Dery Cancels Shas Rally, Fearing It Would Turn Into Protest Against Legal System

Meanwhile, Labor MK Miki Rosenthal asks the attorney general what the public implications of a possible criminal investigation against party chairman Isaac Herzog would be.

Dery and Herzog.
Emil Salman

In the shadow of a police investigation into alleged corruption, Shas chairman and Interior Minister Arye Dery canceled on Monday a mass rally of Shas supporters that was set to take place in Jerusalem in three weeks' time. Dery and his advisers feared the rally, for the party's rabbinical and political leadership, would turn into a protest demonstration of his supporters against the attorney general, legal system and police.

Shas holds such rallies twice a year, on the intermediate days of the Passover and Sukkot holidays. Because the official organizer of the rally is not the party but Shas' El Hama'ayan  educational system, even rabbis who hold official government posts – including Sephardi Chief Rabbi Yitzhak Yosef – can be invited because it is supposedly not a political event. The event was scheduled for an arena with 11,000 seats, with the expectation it would be full.

All this was planned before the disclosure of the corruption investigation against Dery. Now the Shas leadership is worried that any party gathering will turn into a campaign, like the "He's innocent" campaign back when Dery was tried and convicted of corruption charges that he went to prison for in 2000. Sources close to Dery say he is determined to prevent any such protests against the investigation and legal system, and he has kept to his daily routine.

Meanwhile, MK Miki Rosenthal (Zionist Union) asked Attorney General Avichai Mendelblit on Monday if the examination being conducted concerning Labor Party chairman MK Isaac Herzog has taken into consideration the possible implications if a criminal investigation is opened against him.
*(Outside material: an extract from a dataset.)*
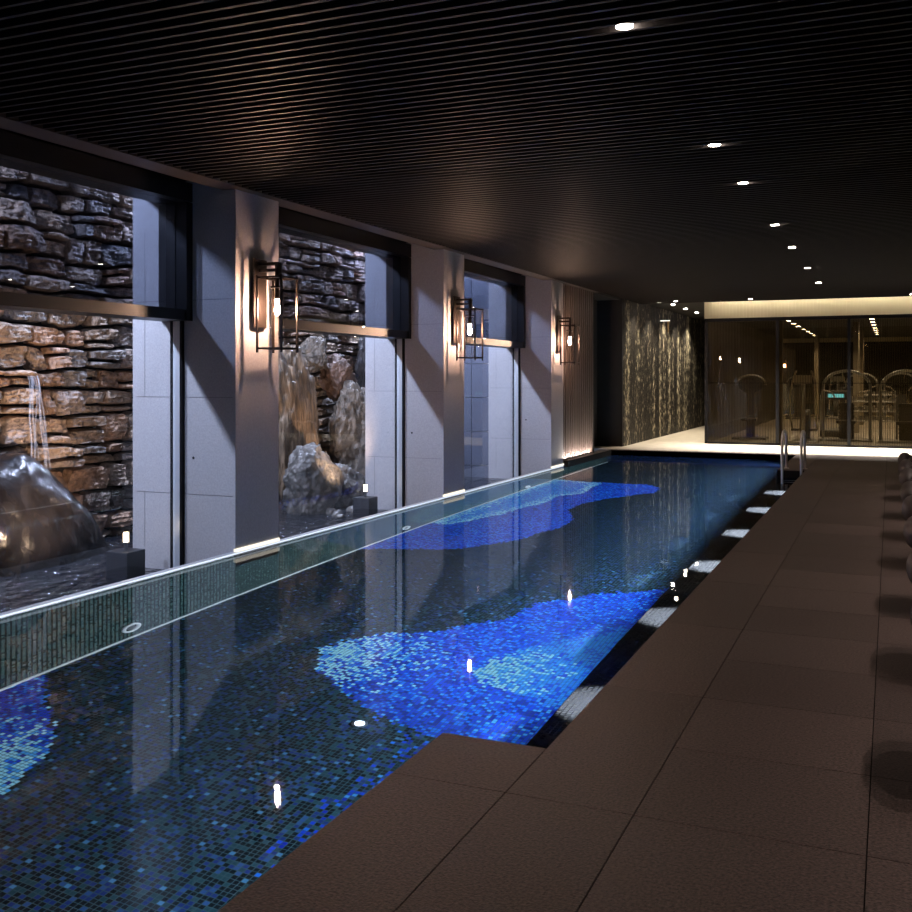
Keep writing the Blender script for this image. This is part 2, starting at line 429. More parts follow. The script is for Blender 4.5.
wallY('pool_wall_right', -1.72, PF, LEDGE, .2, 20.5, [BLK, NAVY, ROY], [.5, .3, .2])
wallY('pool_wall_right_upper', -1.73, LEDGE - .03, -.12, .2, 3.86, [BLK, NAVY], [.6, .4])
wallY('pool_wall_ladder', -1.70, PF, -.12, 17.04, 20.5, [BLK, NAVY], [.6, .4])
wallY('ledge_wall', -1.28, LEDGE, -.12, 3.86, 17.04, [BLK, (.006, .006, .008)], [.5, .5])
li0, li1 = math.floor(-1.73 / TP), math.ceil(-1.27 / TP); lj0, lj1 = math.floor(3.86 / TP), math.ceil(17.04 / TP)
struct(grid_mesh('pool_ledge', 'mosaic_ledge', li1 - li0, lj1 - lj0, lambda U, V: ((li0 + U) * TP, (lj0 + V) * TP, U * 0 + LEDGE),
    pal((lj1 - lj0, li1 - li0), [(.02, .021, .024), (.012, .013, .015), (.035, .037, .04)], [.5, .3, .2])))
def wallX(name, y_, z0, z1, x0, x1, cols, probs):
    n1 = math.ceil((x1 - x0) / TP); n2 = math.ceil((z1 - z0) / TP)
    return struct(grid_mesh(name, 'mosaic_end', n1, n2, lambda U, V: (np.minimum(x0 + U * TP, x1), U * 0 + y_, np.minimum(z0 + V * TP, z1)), pal((n2, n1), cols, probs)))
wallX('pool_wall_far', 20.5, PF, -.012, XF, -1.7, [BLK, NAVY, (.01, .012, .03)], [.5, .3, .2])
wallX('pool_wall_near', .2, PF, -.12, XF, -1.7, [BLK, NAVY], [.6, .4])
wallX('ledge_end_near', 3.86, LEDGE, -.12, -1.73, -1.28, [BLK, NAVY], [.8, .2])
wallX('ledge_end_far', 17.04, LEDGE, -.12, -1.73, -1.28, [BLK, NAVY], [.8, .2])
m = MB(); m.box(XF + .001, XF + .018, .2, 20.5, PF + .001, PF + .02); struct(m.build('trim_9', 'white'))
# water
m = MB()
for (a, b_, c_, d_) in ((XF + .002, -1.73, .2, 20.5), (-1.73, -1.28, 3.86, 17.04)):
    m.add([(a, c_, WL), (b_, c_, WL), (b_, d_, WL), (a, d_, WL)], [(0, 1, 2, 3)])
pw = m.build('pool_water', 'pool_water_surface'); pw['kind'] = 'stuff'
tag(pw, 'still clear water filling the long indoor pool', 'water')
# underwater lights
for k, yy in enumerate((1.7, 4.7, 7.6, 10.5, 13.4, 16.3, 19.0)):   # seven hidden strips added to light the pool floor evenly
    t = thing('underwater_fill_strip', (-1.735, yy, -1.05), 'added unseen underwater light strip in the right pool wall, %s of seven' % ORD[k], 'light', 'added underwater strips under the ledge')
    MB().box(-.012, .012, -1.4, 1.4, -.025, .025).build('housing', 'steel', t)
    area('underwater_fill_glow', (-.02, 0, .0), (0, R(90 - 8), 0), .05, 2.75, P_POOL * (.45 if yy < 3 else .5 if yy < 5 else 1 if yy < 9 else 1.15), (.72, .86, 1.0), t).data.spread = R(140)
# small round spots that graze the ledge
for k in range(6):
    yy = 5.61 + 2.0 * k
    t = thing('ledge_spot', (-1.29, yy, -.30), 'small round underwater spot lighting the dark ledge, %s of six along the deck' % ORD[k], 'light', 'underwater spots along the dark ledge')
    MB().cyl((0, 0, 0), (-.03, 0, 0), .04, 16).build('bezel', 'steel', t)
    spot('ledge_glow', (-.08, 0, .06), (-.19, 0, -.62), P_LEDGE, (.93, .97, 1.0), 52, .75, .02, t)
# wall fittings of the pool
for yy, lab in ((6.15, 'white round inlet ring in left pool wall below the first pier'),
                (10.98, 'white round inlet ring in left pool wall below the second pier'),
                (15.45, 'white round inlet ring in left pool wall below the third pier')):
    t = thing('pool_inlet', (XF + .01, yy, -1.43), lab, 'pool fitting', 'inlet rings in the pool wall')
    mm = MB(); mm.tube([(.01, .085 * math.cos(q * math.pi / 12), .085 * math.sin(q * math.pi / 12)) for q in range(25)], .018, 8)
    mm.build('ring', 'white', t, smooth=True)
    MB().cyl((0, 0, 0), (.01, 0, 0), .05, 16).build('grille', 'graymetal', t)
t = thing('pool_floor_disc', (-3.05, 5.5, PF), 'small white glowing disc on the pool floor', 'light')  # glowing disc for a bright white spot
MB().cyl((0, 0, 0), (0, 0, .012), .05, 20).build('bezel', 'steel', t)
MB().cyl((0, 0, .012), (0, 0, .016), .032, 20).build('lens', 'lens_cool', t)

# ------------------------------------------------------------------ facade: rail, piers, windows
m = MB(); m.box(XF - .05, XF + .0, .2, 17.44, -.108, -.086); m.box(XF - .05, XF - .02, .2, 17.44, -.5, -.108); struct(m.build('trim_3', 'rail_metal'))
m = MB(); m.box(XF + .0005, XF + .004, .2, 17.44, -.103, -.09); struct(m.build('trim_4', 'led_rail'))
for i, y0 in enumerate(PIERS):
    m = MB(); m.box(-6.645, XF, y0, y0 + PW, -.6, ZC + .12)
    p = struct(m.build('pier', 'pier', bevel=.004))
    if i >= 1:
        j = MB()
        for z in (.42, 1.32, 2.22):
            j.box(-6.60, XF - .03, y0 - .0015, y0, z, z + .004)
        j.box(-6.50, -6.496, y0 - .0015, y0, -.1, .42); j.box(-6.50, -6.496, y0 - .0015, y0, 1.32, 2.9)
        j.build('joint_lines', 'graymetal', p)
        MB().cyl((-5.93, y0 - .002, .76), (-5.93, y0, .76), .013, 12).build('fixing_hole', 'dark', p)
        l = MB(); l.box(XF - .02, XF + .012, y0 + .0, y0 + PW, -.083, -.052); l.build('foot_light', 'led_foot', p)
WL_BAYS = [(PIERS[i] + PW, PIERS[i + 1], i) for i in range(4)]
for (a, b_, i) in WL_BAYS:
    t = struct(bpy.data.objects.new('window_%d' % (i + 1), None)); C.objects.link(t)
    t.location = (XWIN, a, 0); L = b_ - a
    f = MB()
    f.box(-.22, .12, 0, L, 2.03, 2.13); f.box(-.22, .12, 0, L, 3.13, 3.30)
    f.box(-.24, .12, 0, .04, 2.03, 3.12); f.box(-.24, .12, L - .04, L, 2.03, 3.12); f.box(-.02, .13, L - .10, L - .04, 2.03, 3.12)
    f.box(-.02, .13, .04, .10, 2.03, 3.12)
    f.build('window_frame', 'frame_black', t)
    g = MB(); g.box(0, .012, .1, L - .1, 2.12, 3.14); g.build('pane', 'glass_upper', t)
    # lower sliding glass with its slim jambs
    g = MB(); g.box(-.06, -.05, .03, L - .03, -.42, 2.03); g.build('sliding_pane', 'glass_clear', t)
    f = MB()
    for yy in (0.0, L - .035): f.box(-.11, -.085, yy, yy + .035, -.6, 2.03); f.box(.0, .025, yy, yy + .035, -.6, 2.03)
    f.box(-.11, .025, 0, L, -.6, -.5)
    f.build('jamb', 'frame_black', t)
    f = MB()
    for yy in (.0, L - .03): f.box(-.08, -.005, yy, yy + .03, -.6, 2.03)
    f.build('track', 'rail_metal', t)

# wooden batten wall past the last pier, lit from its foot
m = MB(); m.box(XF - .12, XF - .06, 17.44, 19.42, 0, ZC + .1)
y = 17.46
while y < 19.40: m.box(XF - .06, XF, y, y + .10, .0, ZC + .1); y += .145
struct(m.build('wall_wood', 'wood'))
m = MB(); m.box(XF - .055, XF - .02, 17.46, 19.4, -.001, .006); struct(m.build('trim_5', 'led_foot'))
area('batten_uplight', (XF + .05, 18.4, .02), (R(180), R(12), 0), .03, 1.8, 40, (1.0, .85, .74))
# dark recess, corridor wall, corridor end
m = MB(); m.box(-6.1, -5.95, 19.4, 21.5, 0, 3.4); m.box(-6.1, -5.385, 21.5, 21.6, 0, 3.4); m.box(-6.1, XF, 19.42, 19.5, 0, 3.4); struct(m.build('wall_recess', 'wallpaint'))
m = MB(); m.box(-6.1, -5.38, 21.6, 33.6, 0, 3.4); struct(m.build('wall_left', 'streak'))
m = MB(); m.box(-6.1, -3.9, 33.4, 33.6, 0, 3.4); struct(m.build('wall_corridor_end', 'wallpaint'))
m = MB(); m.box(-6.1, -3.92, 20.9, 33.6, ZC + .066, ZC + .2); m.box(-6.6, -5.45, 17.4, 21.7, ZC + .0, ZC + .2); struct(m.build('ceiling_corridor', 'dark'))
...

Rosenthal asked Mendelblit in his letter about the implications from a public standpoint and as to Herzog's ability to carry out his role as opposition leader. Rosenthal said he wanted assurances that the instruction to conduct a preliminary examination before opening a criminal investigation, which was handed down by previous attorney general, Yehuda Weinstein, was being carried out in the cases of Dery and Herzog.

Rosenthal had previously filed a petition to the High Court of Justice concerning a preliminary examination conducted into Prime Minister Benjamin Netanyahu's affairs, after the examination lasted for three years and was then closed by Weinstein, in part because of the long time that had passed. As a result of the petition, Weinstein issued new rules on the matter. Among other things, he determined that an examination is supposed to deal with the public consequences of a decision to open an investigation.